*REQUIREMENTS*. Repeat the entire listing exactly.

>> start

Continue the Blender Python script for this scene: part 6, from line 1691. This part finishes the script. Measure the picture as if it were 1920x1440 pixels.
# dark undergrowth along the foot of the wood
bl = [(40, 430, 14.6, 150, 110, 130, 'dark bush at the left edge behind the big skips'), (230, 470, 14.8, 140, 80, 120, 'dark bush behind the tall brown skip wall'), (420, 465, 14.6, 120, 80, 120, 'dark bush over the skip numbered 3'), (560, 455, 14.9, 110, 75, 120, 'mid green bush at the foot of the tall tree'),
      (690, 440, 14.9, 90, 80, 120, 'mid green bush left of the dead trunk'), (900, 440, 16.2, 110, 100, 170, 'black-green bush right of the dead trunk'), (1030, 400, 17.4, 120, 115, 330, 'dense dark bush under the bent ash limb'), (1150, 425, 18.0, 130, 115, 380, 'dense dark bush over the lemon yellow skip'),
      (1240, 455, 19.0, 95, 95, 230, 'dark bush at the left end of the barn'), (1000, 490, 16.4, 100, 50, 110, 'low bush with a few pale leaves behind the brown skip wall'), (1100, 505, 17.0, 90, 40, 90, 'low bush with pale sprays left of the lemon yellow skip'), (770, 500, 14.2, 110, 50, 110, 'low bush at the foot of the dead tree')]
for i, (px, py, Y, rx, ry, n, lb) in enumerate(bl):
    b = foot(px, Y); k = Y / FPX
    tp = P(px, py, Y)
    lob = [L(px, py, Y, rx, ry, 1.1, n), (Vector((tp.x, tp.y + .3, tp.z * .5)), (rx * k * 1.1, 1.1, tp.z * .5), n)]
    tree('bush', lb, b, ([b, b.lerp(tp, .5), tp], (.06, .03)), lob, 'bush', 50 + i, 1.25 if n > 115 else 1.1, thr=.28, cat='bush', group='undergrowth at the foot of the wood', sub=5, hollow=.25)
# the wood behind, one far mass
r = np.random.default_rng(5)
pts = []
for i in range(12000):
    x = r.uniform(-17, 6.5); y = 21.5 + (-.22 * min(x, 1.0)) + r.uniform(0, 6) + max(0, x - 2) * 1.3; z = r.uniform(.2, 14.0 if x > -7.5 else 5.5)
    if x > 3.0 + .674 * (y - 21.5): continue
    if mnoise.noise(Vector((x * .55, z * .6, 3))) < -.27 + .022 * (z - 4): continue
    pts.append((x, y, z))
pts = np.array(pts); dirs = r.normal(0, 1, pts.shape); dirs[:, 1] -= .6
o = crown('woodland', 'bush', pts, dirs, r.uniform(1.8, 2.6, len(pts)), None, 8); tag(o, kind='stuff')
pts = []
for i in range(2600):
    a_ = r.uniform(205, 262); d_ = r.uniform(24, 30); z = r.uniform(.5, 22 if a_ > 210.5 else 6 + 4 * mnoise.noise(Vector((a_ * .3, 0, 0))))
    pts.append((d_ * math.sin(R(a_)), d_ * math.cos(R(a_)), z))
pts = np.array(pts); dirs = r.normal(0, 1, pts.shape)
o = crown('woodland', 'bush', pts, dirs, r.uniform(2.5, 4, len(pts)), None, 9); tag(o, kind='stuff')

>> end

*EXPECTED ANSWER*.
Continue the Blender Python script for this scene: part 6, from line 1691. This part finishes the script. Measure the picture as if it were 1920x1440 pixels.
# dark undergrowth along the foot of the wood
bl = [(40, 430, 14.6, 150, 110, 130, 'dark bush at the left edge behind the big skips'), (230, 470, 14.8, 140, 80, 120, 'dark bush behind the tall brown skip wall'), (420, 465, 14.6, 120, 80, 120, 'dark bush over the skip numbered 3'), (560, 455, 14.9, 110, 75, 120, 'mid green bush at the foot of the tall tree'),
      (690, 440, 14.9, 90, 80, 120, 'mid green bush left of the dead trunk'), (900, 440, 16.2, 110, 100, 170, 'black-green bush right of the dead trunk'), (1030, 400, 17.4, 120, 115, 330, 'dense dark bush under the bent ash limb'), (1150, 425, 18.0, 130, 115, 380, 'dense dark bush over the lemon yellow skip'),
      (1240, 455, 19.0, 95, 95, 230, 'dark bush at the left end of the barn'), (1000, 490, 16.4, 100, 50, 110, 'low bush with a few pale leaves behind the brown skip wall'), (1100, 505, 17.0, 90, 40, 90, 'low bush with pale sprays left of the lemon yellow skip'), (770, 500, 14.2, 110, 50, 110, 'low bush at the foot of the dead tree')]
for i, (px, py, Y, rx, ry, n, lb) in enumerate(bl):
    b = foot(px, Y); k = Y / FPX
    tp = P(px, py, Y)
    lob = [L(px, py, Y, rx, ry, 1.1, n), (Vector((tp.x, tp.y + .3, tp.z * .5)), (rx * k * 1.1, 1.1, tp.z * .5), n)]
    tree('bush', lb, b, ([b, b.lerp(tp, .5), tp], (.06, .03)), lob, 'bush', 50 + i, 1.25 if n > 115 else 1.1, thr=.28, cat='bush', group='undergrowth at the foot of the wood', sub=5, hollow=.25)
# the wood behind, one far mass
r = np.random.default_rng(5)
pts = []
for i in range(12000):
    x = r.uniform(-17, 6.5); y = 21.5 + (-.22 * min(x, 1.0)) + r.uniform(0, 6) + max(0, x - 2) * 1.3; z = r.uniform(.2, 14.0 if x > -7.5 else 5.5)
    if x > 3.0 + .674 * (y - 21.5): continue
    if mnoise.noise(Vector((x * .55, z * .6, 3))) < -.27 + .022 * (z - 4): continue
    pts.append((x, y, z))
pts = np.array(pts); dirs = r.normal(0, 1, pts.shape); dirs[:, 1] -= .6
o = crown('woodland', 'bush', pts, dirs, r.uniform(1.8, 2.6, len(pts)), None, 8); tag(o, kind='stuff')
pts = []
for i in range(2600):
    a_ = r.uniform(205, 262); d_ = r.uniform(24, 30); z = r.uniform(.5, 22 if a_ > 210.5 else 6 + 4 * mnoise.noise(Vector((a_ * .3, 0, 0))))
    pts.append((d_ * math.sin(R(a_)), d_ * math.cos(R(a_)), z))
pts = np.array(pts); dirs = r.normal(0, 1, pts.shape)
o = crown('woodland', 'bush', pts, dirs, r.uniform(2.5, 4, len(pts)), None, 9); tag(o, kind='stuff')